Okay, not really broke, but damn close and it’s causing a heck of a lot of trouble for global markets today as we’re off eating turkey sandwiches and shopping on “Black Friday.”

On the plus side, this is a nice preview of what a nation (or in this case national corporation) looks like when it can’t pay its interest on the money it owes.  Good to know when the Chinese come to collect, we’ll know what it looks like.

Fears of a dangerous new phase in the economic crisis swept around the globe yesterday as traders responded to the shock announcement that a debt-laden Dubai state corporation was unable to meet its interest bill.

Shares plunged, weak currencies were battered and more than £14 billion was wiped from the value of British banks on fears that they would be left nursing new losses.

Nervous traders transferred the focus of their anxieties from the risk of companies failing to the risk of nation states defaulting. Investors owed money by Mexico, Russia and Greece saw the price of insuring themselves against default rocket.

Although the scale of Dubai’s debts is comparatively modest at $80 billion (£48 billion), the uncertainty spooked the markets, with no one sure who its creditors are.
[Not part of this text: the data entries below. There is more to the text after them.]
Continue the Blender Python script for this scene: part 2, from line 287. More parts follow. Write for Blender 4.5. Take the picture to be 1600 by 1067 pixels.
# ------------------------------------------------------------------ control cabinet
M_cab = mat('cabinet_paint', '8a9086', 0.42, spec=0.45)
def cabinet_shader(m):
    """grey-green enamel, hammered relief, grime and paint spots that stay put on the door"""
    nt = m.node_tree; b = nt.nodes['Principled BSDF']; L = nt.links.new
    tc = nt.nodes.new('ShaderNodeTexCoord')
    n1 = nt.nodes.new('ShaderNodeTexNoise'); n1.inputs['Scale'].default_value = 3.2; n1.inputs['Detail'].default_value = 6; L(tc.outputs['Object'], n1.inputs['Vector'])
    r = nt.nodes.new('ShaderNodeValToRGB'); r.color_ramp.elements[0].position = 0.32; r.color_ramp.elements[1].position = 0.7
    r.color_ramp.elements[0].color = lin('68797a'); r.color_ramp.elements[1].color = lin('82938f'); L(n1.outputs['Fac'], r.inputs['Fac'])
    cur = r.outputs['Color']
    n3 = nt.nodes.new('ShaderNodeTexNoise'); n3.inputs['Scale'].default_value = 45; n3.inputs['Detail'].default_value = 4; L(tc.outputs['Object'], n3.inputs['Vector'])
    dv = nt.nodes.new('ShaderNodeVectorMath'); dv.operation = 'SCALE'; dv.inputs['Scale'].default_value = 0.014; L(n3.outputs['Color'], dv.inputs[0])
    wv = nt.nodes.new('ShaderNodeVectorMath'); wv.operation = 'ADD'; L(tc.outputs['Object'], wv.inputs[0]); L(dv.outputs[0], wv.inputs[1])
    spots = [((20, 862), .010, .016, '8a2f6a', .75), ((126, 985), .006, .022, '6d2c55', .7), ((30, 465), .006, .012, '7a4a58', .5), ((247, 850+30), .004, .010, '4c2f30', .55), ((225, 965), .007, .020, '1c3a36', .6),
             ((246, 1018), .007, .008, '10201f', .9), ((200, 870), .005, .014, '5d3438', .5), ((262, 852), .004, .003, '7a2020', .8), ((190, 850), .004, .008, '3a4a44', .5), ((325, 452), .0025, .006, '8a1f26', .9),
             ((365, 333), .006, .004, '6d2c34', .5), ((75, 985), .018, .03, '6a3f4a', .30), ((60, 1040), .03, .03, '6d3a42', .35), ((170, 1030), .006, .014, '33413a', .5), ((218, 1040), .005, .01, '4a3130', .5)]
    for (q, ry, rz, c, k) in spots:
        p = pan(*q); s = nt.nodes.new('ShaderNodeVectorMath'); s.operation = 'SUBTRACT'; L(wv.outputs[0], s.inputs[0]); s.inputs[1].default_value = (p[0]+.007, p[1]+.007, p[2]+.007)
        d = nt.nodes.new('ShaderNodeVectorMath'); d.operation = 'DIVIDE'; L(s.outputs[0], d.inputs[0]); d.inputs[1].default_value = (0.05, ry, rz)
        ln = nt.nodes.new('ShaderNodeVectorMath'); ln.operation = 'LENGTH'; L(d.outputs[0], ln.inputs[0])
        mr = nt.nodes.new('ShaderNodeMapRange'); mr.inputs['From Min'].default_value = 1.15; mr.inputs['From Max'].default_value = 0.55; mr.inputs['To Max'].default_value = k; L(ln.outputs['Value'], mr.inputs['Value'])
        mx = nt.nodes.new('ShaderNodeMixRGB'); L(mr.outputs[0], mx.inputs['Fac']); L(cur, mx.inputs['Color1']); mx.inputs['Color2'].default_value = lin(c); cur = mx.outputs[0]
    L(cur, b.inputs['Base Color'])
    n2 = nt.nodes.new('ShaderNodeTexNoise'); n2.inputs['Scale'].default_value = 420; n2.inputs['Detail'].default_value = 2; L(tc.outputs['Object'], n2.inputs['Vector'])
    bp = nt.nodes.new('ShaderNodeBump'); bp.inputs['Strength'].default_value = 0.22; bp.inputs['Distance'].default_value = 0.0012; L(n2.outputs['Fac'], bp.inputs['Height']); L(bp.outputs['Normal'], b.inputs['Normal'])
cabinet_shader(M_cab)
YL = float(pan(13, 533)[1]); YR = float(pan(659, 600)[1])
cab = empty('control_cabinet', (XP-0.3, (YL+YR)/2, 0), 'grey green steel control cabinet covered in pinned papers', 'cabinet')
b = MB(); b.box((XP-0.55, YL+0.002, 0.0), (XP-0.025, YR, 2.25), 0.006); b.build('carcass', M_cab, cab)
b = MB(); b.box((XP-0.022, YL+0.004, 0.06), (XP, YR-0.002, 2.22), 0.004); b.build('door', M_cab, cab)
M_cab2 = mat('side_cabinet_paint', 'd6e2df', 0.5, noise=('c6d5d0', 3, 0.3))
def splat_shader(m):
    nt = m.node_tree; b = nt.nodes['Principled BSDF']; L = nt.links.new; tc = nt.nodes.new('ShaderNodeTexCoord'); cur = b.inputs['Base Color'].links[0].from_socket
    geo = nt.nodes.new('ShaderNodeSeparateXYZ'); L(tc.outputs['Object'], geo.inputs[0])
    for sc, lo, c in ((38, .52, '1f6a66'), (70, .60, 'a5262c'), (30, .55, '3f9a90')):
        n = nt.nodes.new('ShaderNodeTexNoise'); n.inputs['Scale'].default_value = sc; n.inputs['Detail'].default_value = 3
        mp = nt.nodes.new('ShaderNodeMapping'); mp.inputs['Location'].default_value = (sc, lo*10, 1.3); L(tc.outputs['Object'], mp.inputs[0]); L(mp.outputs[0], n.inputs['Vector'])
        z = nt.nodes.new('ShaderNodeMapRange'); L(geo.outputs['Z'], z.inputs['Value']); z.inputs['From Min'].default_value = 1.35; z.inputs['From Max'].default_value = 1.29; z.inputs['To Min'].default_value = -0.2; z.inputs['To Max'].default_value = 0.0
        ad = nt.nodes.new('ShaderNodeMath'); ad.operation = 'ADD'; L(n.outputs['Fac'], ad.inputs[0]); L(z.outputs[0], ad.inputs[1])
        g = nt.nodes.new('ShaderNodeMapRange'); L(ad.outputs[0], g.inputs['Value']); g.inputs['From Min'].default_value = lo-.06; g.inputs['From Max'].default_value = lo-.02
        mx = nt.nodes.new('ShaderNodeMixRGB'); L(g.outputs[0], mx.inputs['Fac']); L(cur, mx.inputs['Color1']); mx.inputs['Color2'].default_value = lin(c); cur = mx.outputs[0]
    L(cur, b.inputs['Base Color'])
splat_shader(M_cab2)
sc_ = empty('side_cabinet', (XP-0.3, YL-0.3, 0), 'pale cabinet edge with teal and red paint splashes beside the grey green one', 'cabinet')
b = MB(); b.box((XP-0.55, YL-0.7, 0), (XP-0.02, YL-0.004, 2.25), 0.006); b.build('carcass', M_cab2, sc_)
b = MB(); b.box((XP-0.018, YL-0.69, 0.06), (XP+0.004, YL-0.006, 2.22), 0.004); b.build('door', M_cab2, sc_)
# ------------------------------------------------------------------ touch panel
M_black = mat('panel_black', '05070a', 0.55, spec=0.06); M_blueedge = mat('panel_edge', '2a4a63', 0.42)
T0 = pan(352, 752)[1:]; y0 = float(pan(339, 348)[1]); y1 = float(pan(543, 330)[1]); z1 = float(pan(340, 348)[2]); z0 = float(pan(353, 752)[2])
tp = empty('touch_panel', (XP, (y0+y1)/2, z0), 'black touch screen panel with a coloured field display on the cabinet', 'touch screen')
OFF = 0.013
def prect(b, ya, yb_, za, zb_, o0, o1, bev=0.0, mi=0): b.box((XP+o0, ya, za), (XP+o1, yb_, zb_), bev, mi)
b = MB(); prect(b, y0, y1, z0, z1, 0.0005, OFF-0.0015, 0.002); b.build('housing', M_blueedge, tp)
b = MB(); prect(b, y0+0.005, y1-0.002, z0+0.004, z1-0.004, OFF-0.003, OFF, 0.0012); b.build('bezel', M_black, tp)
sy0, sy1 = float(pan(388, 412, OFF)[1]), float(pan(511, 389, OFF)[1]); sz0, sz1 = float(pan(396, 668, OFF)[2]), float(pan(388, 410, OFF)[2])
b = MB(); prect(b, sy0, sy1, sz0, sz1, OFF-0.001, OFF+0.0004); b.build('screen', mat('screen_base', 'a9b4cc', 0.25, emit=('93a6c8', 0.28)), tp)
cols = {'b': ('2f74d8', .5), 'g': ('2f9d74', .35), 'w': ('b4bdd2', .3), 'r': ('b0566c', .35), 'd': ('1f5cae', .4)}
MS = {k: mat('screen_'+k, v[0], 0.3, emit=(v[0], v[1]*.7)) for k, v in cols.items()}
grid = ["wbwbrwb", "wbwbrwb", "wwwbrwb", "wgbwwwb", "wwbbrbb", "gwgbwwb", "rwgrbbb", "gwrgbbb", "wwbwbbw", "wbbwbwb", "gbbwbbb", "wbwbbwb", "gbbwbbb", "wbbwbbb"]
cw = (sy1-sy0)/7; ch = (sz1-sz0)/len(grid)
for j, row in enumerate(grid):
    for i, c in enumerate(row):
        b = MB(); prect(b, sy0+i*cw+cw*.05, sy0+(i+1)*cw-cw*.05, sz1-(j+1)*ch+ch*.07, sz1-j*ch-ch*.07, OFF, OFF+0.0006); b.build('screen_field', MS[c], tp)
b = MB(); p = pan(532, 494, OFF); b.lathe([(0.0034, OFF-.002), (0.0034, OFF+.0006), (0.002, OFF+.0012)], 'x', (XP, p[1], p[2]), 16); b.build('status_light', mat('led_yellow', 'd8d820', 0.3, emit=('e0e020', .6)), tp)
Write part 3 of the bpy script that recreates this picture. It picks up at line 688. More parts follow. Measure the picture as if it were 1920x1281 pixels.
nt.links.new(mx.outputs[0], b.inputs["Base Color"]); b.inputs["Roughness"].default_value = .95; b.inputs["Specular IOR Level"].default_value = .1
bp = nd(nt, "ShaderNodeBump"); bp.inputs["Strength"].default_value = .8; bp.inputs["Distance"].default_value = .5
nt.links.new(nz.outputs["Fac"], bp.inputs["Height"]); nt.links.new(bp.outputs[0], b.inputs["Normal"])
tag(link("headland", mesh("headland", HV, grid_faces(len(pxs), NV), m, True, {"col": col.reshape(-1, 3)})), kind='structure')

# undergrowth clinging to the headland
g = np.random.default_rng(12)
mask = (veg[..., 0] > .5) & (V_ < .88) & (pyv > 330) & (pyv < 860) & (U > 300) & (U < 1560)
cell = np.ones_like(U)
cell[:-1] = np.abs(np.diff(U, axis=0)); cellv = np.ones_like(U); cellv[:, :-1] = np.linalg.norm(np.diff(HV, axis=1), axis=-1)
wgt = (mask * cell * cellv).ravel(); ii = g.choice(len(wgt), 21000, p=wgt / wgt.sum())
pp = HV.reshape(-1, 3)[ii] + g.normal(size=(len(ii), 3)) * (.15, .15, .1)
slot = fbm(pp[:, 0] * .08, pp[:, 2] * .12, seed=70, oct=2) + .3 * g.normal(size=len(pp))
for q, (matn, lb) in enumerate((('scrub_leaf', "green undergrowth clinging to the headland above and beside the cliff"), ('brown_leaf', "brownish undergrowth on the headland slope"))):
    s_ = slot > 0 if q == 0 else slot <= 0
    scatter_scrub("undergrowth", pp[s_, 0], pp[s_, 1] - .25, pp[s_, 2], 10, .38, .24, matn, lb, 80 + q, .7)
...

Several banks rushed out statements to reassure investors that their exposure was small.

The FTSE 100 plunged by 171 points to 5,194 — its biggest one-day fall in eight months in one of the most jittery days in the financial markets since the depths of the banking crisis.

The Treasury, the Bank of England and the Financial Services Authority were monitoring events closely and are demanding figures from UK banks on their loan exposures to Dubai.

According to a senior government official, Dubai’s crisis is regarded as modest and manageable for Britain, but there were growing fears that Abu Dhabi, the oil-rich neighbouring emirate that has in the past given rescue loans, would leave Dubai to its fate.

Traditionally, the NYSE is only open a half-day the day after Thanksgiving, so the United States markets might be spared the same fate the rest of the world’s exchanges are seeing today – an average drop of about 3 percent.